Thursday, 31 March 2011

All straight lines are not vertical

In riding it is common to talk about the riders seat and that a well balanced rider is sitting with his/her body oriented around the vertical line, with ear-shoulder-hip and ankle nicely aligned.

Lena and I took some pictures where she is acting rider and I hold the (at times vertical) line. The first image below illustrates the now so common slightly backwards tilted seat - the rider's body differs greatly from the vertical.
The attentive reader can see that Lena is compensating for the backward leaning with advancing both the lower leg and poking her head forward to avoid tilting backwards. Sitting on the wooden horse she can keep herself balanced by tightening her muscles.

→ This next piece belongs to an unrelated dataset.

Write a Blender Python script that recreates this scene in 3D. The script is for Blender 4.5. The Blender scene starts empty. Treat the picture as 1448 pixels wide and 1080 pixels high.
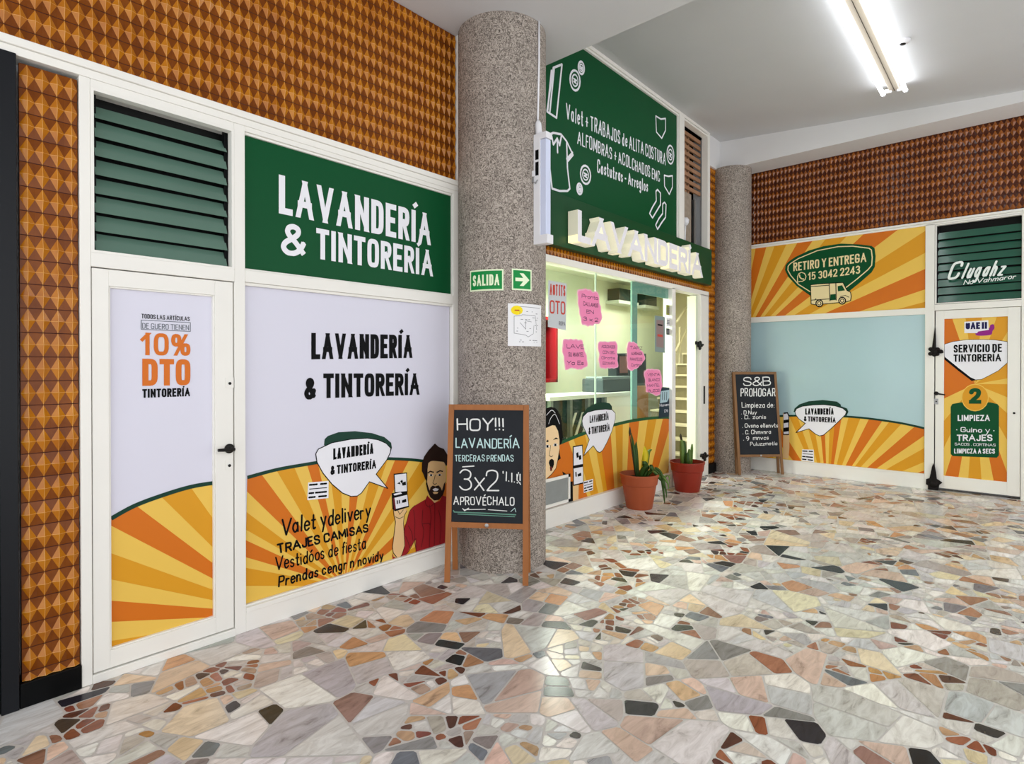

On a horse in motion, she inevitably will use the reins to keep her balance.

You can get a fairly straight line between shoulder, hip and heel, just as we do here in the picture, but as it meet the surface of earth at an angle less than 90 degrees it may well be a straight but not a vertical line.

In this picture we show what is called a hanging seat (rough translation from Swedish..) Here you can see that the deviation from vertical is less than in the upper image and the angle is greater than 90 degrees to the ground. Even in this seat the rider can become unstable and have a need to balance herself in the bridle, but as long as the horse is checked, riders are able have a light contact in the bridle.

The last picture is our contribution to illustrate the vertical seat and a balanced rider.